* [Goal]: Give the data below again exactly as it stands. Omit the pictures.

* [Source material]:
- - -

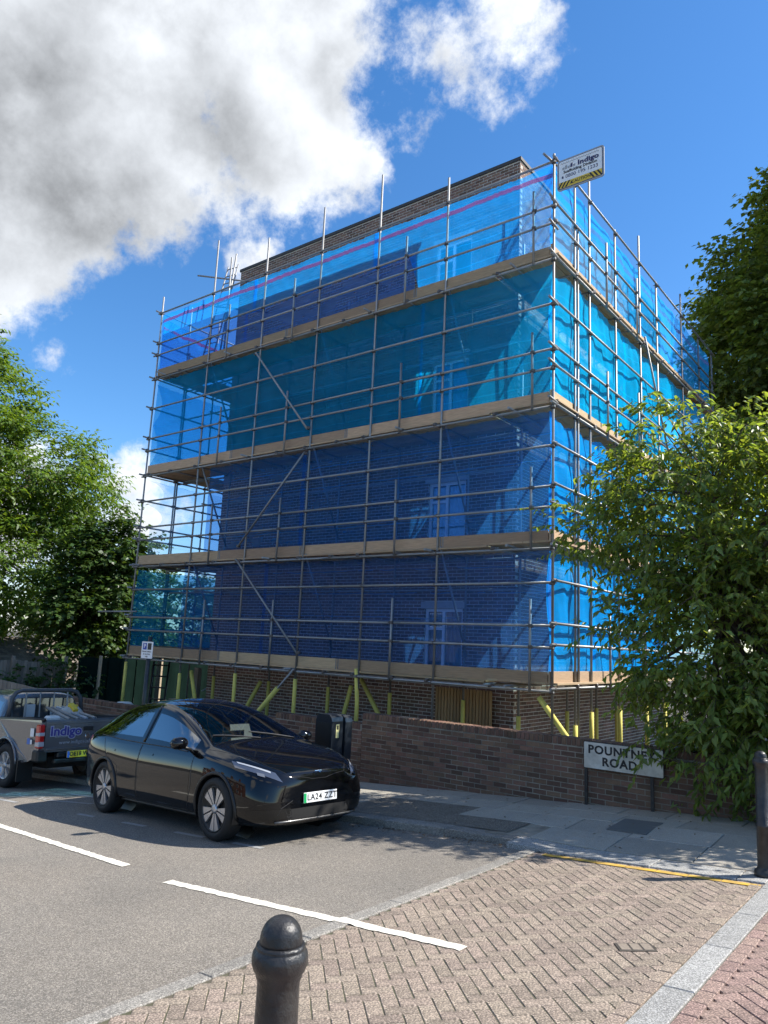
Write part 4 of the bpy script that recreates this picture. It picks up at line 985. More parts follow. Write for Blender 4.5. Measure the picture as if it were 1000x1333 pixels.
def wheel(root, x, y, r, w, side, rimm, spokes, rimr, style):
    """wheel with tyre, rim barrel, hub and spokes; side=+1 faces +y"""
    ax = Matrix.Translation((x, y, r)) @ Matrix.Rotation(-side*math.pi/2, 4, 'X')   # local z -> outward
    W_ = MB(); h = w/2
    W_.lathe([(rimr, -h*.8), (rimr+.02, -h), (r-.05, -h), (r-.012, -h*.85), (r, -h*.6), (r, h*.6), (r-.012, h*.85), (r-.05, h), (rimr+.02, h), (rimr, h*.8)], 40, ax, False)
    ty = W_.build('tyre', rubber, None, smooth=True, world=False)
    hub = MB(); hub.lathe([(rimr+.004, -h*.8), (rimr+.004, h*.86), (rimr-.012, h*.9), (rimr-.018, h*.6), (rimr*.5, h*.35), (.0, h*.35)], 40, ax); wh = hub.build('wheel', trim_black if style == 'wedge' else rimm, root, smooth=True, world=False)
    ty.parent = wh
    for k in range(spokes):
        a = 2*math.pi*k/spokes; s_ = MB()
        if style == 'wedge':
            da = math.pi/spokes*.78; tw = .10*(1 if k % 2 else -1)
            q = [(rimr*.16, a-da*.55), (rimr*.16, a+da*.55), (rimr*.97, a+da+tw), (rimr*.97, a-da*.45+tw)]
        else:
            da = .16; q = [(rimr*.15, a-.4), (rimr*.15, a+.4), (rimr*.97, a+da), (rimr*.97, a-da)]
        top = [Vector((r_*math.cos(t), r_*math.sin(t), h*(.80 if r_ > .1 else .74))) for r_, t in q]; bot = [v-Vector((0, 0, .03)) for v in top]
        s_.add([ax @ v for v in top+bot], [(0, 1, 2, 3), (7, 6, 5, 4)]+[(i, i+4, (i+1) % 4+4, (i+1) % 4) for i in range(4)]); s_.build('spoke', rimm, wh, world=False)
    c = MB(); c.lathe([(.05, h*.5), (.052, h*.82), (.03, h*.86), (0, h*.87)], 16, ax); c.build('hub_cap', rimm, wh, smooth=True, world=False)
    return wh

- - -

* [Solution for this problem]:
Write part 4 of the bpy script that recreates this picture. It picks up at line 985. More parts follow. Write for Blender 4.5. Measure the picture as if it were 1000x1333 pixels.
def wheel(root, x, y, r, w, side, rimm, spokes, rimr, style):
    """wheel with tyre, rim barrel, hub and spokes; side=+1 faces +y"""
    ax = Matrix.Translation((x, y, r)) @ Matrix.Rotation(-side*math.pi/2, 4, 'X')   # local z -> outward
    W_ = MB(); h = w/2
    W_.lathe([(rimr, -h*.8), (rimr+.02, -h), (r-.05, -h), (r-.012, -h*.85), (r, -h*.6), (r, h*.6), (r-.012, h*.85), (r-.05, h), (rimr+.02, h), (rimr, h*.8)], 40, ax, False)
    ty = W_.build('tyre', rubber, None, smooth=True, world=False)
    hub = MB(); hub.lathe([(rimr+.004, -h*.8), (rimr+.004, h*.86), (rimr-.012, h*.9), (rimr-.018, h*.6), (rimr*.5, h*.35), (.0, h*.35)], 40, ax); wh = hub.build('wheel', trim_black if style == 'wedge' else rimm, root, smooth=True, world=False)
    ty.parent = wh
    for k in range(spokes):
        a = 2*math.pi*k/spokes; s_ = MB()
        if style == 'wedge':
            da = math.pi/spokes*.78; tw = .10*(1 if k % 2 else -1)
            q = [(rimr*.16, a-da*.55), (rimr*.16, a+da*.55), (rimr*.97, a+da+tw), (rimr*.97, a-da*.45+tw)]
        else:
            da = .16; q = [(rimr*.15, a-.4), (rimr*.15, a+.4), (rimr*.97, a+da), (rimr*.97, a-da)]
        top = [Vector((r_*math.cos(t), r_*math.sin(t), h*(.80 if r_ > .1 else .74))) for r_, t in q]; bot = [v-Vector((0, 0, .03)) for v in top]
        s_.add([ax @ v for v in top+bot], [(0, 1, 2, 3), (7, 6, 5, 4)]+[(i, i+4, (i+1) % 4+4, (i+1) % 4) for i in range(4)]); s_.build('spoke', rimm, wh, world=False)
    c = MB(); c.lathe([(.05, h*.5), (.052, h*.82), (.03, h*.86), (0, h*.87)], 16, ax); c.build('hub_cap', rimm, wh, smooth=True, world=False)
    return wh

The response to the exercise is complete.